Kaj (pronounced Kai) is the CEO of Regen Melbourne, an engine for ambitious collaboration, in service of Melbourne. Powered by an alliance of more than 200 organisations, Regen Melbourne is the catalyst and host of a portfolio of bold projects that are moving Melbourne towards a regenerative future.

Kaj is also the Director of the Small Giants Academy Action Labs, where he leads the incubation and development of new initiatives. This has included the creation of Regen Melbourne, launching B Corporation in our region, bringing the School of Life to Australia and co-creating the Mastery of Business and Empathy and Impact Safari. He is a guide on a number of the SGA programs including Impact Safari Scandinavia: the Future of Cities.

A Civil Engineer by training, Kaj also holds a Masters of Economic History from Lund University.

Dr Troy Innocent

Dr Troy Innocent is an urban play scholar, artist gamemaker and Director of the future play lab at RMIT University in Narrm Melbourne.

Dr Troy InnocentNarrm, Melbourne

Dr Troy Innocent (he/they) is an urban play scholar, artist gamemaker and Director of the future play lab at RMIT University in Narrm Melbourne. The lab develops socially engaged and site responsive urban play connecting experimental game design, public space, posthuman methods, and creative technologies. Working with the city as a material, their approach to reworlding develops posthuman methods that reimagine, reconfigure and reconnect with the world. This involves transdisciplinary practices across design, sculpture, animation, sound, light and installation using methods of multiplatform storytelling that connect objects with their environment to build speculative worlds that playfully defamiliarise and disrupt urban life.

These worlds explore connections between language and reality, working with the affect of constructed aesthetic languages that traverse geometric abstraction and digital iconography, learned through play. Innocent has 25 years’ experience in gallery-based exhibitions, symposia and site-specific projects, developing augmented reality games that blend physical objects with digital interfaces to reimagine everyday urban environments in playful ways; situating his work in Aarhus, Melbourne, Bristol, Barcelona, Istanbul, Ogaki, Sydney, Tampere and Hong Kong. They are creator of 64 Ways of Being, an urban adventure platform combining audio walks and mixed realities to situate players in new experiences of place.

Nathan Scolaro

Nathan Scolaro

Nathan Scolaro is a Melbourne-based writer and editor who is passionate about the role language and stories play in shaping who we are and how we live.

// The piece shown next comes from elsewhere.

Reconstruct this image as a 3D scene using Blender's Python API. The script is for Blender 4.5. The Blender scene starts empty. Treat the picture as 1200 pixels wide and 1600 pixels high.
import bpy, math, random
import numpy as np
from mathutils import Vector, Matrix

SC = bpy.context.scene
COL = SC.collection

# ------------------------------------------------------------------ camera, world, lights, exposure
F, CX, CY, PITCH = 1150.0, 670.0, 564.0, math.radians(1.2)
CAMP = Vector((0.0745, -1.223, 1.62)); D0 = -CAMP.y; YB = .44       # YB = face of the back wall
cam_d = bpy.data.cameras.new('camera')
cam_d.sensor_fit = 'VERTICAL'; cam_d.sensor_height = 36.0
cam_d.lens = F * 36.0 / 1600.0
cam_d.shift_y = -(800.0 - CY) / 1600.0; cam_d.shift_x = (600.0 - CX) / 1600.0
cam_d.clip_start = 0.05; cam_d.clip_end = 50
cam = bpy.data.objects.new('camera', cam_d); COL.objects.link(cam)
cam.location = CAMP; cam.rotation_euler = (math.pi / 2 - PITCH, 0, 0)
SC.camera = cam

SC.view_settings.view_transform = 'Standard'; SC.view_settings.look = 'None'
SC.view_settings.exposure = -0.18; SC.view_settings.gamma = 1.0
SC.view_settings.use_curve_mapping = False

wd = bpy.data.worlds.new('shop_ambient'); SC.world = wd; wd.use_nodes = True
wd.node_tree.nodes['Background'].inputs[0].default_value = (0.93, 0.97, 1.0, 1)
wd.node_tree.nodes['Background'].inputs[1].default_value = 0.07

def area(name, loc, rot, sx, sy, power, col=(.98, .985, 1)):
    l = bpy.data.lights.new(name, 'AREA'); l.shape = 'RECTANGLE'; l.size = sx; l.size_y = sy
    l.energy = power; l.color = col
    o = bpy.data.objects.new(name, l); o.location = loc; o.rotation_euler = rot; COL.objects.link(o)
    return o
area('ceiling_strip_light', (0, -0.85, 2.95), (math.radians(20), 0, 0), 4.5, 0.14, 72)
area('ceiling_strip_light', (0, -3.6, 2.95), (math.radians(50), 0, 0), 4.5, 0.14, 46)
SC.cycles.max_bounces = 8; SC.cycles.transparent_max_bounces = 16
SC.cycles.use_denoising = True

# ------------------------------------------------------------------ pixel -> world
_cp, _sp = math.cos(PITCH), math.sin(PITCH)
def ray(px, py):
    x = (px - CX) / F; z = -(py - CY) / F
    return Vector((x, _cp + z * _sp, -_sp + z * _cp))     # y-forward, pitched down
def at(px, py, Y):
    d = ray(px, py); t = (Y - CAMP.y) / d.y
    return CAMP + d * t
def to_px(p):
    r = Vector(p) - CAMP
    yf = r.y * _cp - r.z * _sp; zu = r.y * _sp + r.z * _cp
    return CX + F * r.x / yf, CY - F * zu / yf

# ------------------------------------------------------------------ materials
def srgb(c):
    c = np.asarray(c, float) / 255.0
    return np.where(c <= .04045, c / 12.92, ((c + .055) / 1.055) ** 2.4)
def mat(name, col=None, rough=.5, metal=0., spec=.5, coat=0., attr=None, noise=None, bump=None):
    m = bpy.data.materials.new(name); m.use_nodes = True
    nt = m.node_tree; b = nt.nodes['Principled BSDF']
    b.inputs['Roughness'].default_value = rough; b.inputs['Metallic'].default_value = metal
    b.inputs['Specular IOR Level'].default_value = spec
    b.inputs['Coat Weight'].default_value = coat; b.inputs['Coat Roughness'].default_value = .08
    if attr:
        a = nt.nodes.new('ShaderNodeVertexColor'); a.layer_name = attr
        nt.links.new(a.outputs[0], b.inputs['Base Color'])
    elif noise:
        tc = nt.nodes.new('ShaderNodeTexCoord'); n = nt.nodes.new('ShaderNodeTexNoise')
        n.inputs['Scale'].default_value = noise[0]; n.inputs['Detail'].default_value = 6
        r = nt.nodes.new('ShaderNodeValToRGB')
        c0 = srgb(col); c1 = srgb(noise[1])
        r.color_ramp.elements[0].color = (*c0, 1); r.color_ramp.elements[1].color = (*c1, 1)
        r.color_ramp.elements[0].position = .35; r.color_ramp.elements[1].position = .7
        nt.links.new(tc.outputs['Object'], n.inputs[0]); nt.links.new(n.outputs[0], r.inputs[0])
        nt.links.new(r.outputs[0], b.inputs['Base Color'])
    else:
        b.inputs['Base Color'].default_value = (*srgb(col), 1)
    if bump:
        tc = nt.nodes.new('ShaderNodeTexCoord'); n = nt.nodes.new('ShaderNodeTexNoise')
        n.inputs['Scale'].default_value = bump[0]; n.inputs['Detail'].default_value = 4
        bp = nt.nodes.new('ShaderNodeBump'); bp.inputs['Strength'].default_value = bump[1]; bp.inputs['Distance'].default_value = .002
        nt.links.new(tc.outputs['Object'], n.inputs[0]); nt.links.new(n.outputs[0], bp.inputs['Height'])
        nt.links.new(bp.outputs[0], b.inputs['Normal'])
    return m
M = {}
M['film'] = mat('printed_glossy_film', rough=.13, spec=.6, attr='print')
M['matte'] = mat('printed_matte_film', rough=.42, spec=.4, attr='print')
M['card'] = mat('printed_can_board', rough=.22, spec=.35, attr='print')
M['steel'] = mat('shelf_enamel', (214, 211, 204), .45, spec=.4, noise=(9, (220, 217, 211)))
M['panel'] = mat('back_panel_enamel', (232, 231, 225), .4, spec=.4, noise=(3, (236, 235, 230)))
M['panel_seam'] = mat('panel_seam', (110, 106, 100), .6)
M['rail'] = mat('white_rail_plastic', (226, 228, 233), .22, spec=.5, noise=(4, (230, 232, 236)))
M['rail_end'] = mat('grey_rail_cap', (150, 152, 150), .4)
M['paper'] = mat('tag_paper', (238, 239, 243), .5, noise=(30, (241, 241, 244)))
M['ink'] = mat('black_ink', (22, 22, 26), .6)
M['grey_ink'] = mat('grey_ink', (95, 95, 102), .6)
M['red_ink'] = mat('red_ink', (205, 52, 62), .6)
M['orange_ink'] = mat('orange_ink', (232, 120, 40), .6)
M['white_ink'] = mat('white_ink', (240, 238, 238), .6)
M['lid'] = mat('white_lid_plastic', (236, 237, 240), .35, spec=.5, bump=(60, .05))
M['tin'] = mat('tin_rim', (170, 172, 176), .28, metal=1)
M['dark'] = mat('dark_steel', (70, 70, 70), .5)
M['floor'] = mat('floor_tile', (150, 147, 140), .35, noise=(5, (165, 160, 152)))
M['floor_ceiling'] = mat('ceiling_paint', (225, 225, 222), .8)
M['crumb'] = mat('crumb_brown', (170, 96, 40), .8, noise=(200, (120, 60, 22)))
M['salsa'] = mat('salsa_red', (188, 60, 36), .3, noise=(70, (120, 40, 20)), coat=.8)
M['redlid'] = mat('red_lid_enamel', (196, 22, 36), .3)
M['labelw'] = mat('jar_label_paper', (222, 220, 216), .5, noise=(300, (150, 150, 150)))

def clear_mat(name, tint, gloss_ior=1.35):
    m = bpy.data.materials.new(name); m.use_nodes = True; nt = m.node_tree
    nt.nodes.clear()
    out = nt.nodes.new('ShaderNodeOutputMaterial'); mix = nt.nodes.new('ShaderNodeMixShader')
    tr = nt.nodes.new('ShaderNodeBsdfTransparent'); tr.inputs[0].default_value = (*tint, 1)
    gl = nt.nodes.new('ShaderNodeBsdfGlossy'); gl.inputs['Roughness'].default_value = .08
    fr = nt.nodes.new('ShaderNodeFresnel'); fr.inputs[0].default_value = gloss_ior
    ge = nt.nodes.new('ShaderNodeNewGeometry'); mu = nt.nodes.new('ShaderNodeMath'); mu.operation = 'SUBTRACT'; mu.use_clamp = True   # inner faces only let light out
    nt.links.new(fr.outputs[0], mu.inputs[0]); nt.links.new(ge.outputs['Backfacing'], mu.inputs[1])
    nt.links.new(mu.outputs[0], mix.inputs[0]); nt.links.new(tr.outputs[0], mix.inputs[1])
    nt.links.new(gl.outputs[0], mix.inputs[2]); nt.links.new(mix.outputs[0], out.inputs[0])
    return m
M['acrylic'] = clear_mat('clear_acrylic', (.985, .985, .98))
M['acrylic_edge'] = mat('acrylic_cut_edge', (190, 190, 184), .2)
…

For eight years he edited Dumbo Feather magazine, and was enthralled by stories that capture the depth and richness of people’s experience, outlook and work. He saw how powerful these stories were, not only for the listener or reader, but for the storytellers themselves: how enlivened they became articulating their sense of self, their purpose and their gift to the world.

Nathan has been working in publishing and journalism for nearly two decades, and wants to share his passion for meaningful storytelling, with like-minded and like-hearted folks.